Green Riverine

By Cid Standifer / October 19, 2010 at 6:10 PM

The Navy will soon try taking biofuels up creeks and waterways on the experimental riverine command boat, according to an announcement from Naval Sea Systems Command.

NAVSEA's advanced fuels program office will test an RCB-X at full power using an alternative fuel this Friday in Norfolk, VA, the press release says. NAVSEA spokesman Alan Baribeau said the boat will run off a mix of 50-percent algae-based biofuel and 50-percent NATO F76 marine diesel fuel.

At the Navy Energy Forum last week, Rear Adm. Thomas Eccles said that NAVSEA may focus on algae-based fuels rather than the camelina fuel that was used for testing on the F/A-18 “Green Hornet.”

"We're going through the process now of [setting] requirements on that fuel, even at a premium, and then demonstrating it, sometimes at sea but generally on land first, and in prototypical ways qualifying fuels with engines," he said. "We started small and we're working our way up."

Testing on a boat used to patrol Navy yards, an air-cushioned landing craft and an aircraft carrier emergency diesel generator is scheduled to follow later this fiscal year. In fiscal year 2012, the Navy plans to test biofuels on its Self-Defense Test Ship.

Vice Adm. William Burke, deputy chief of naval operations for fleet readiness and logistics, told Inside the Navy last week that the jury is still out on whether algae and camelina are the optimal biofuel feedstocks for meeting the service's needs.

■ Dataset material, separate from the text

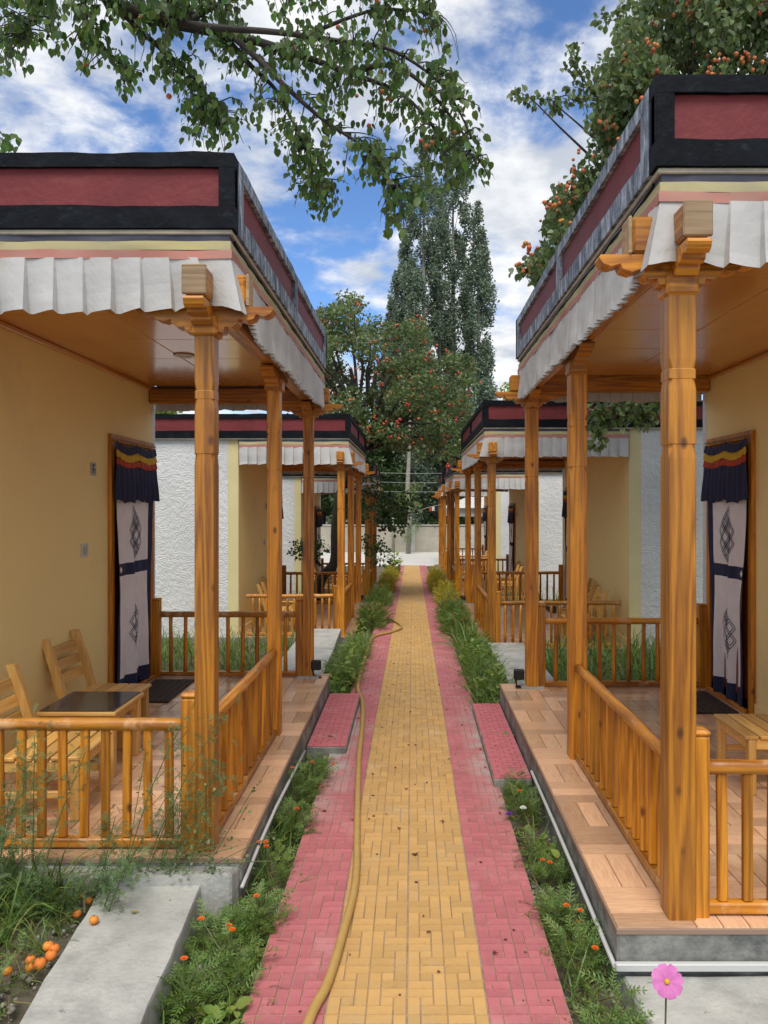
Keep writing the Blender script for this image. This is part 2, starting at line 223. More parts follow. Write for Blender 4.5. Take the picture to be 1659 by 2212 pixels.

“I don't know what the other options are right now, but I guess my point is that I don't know that camelina and algae are the holy grail,” he said. “We're not going to use those to replace 50 percent of our fuel supply. They'll be a part of it, and hopefully there will be other options that present themselves . . . whether they're bio or synthetic or whatever they might be.”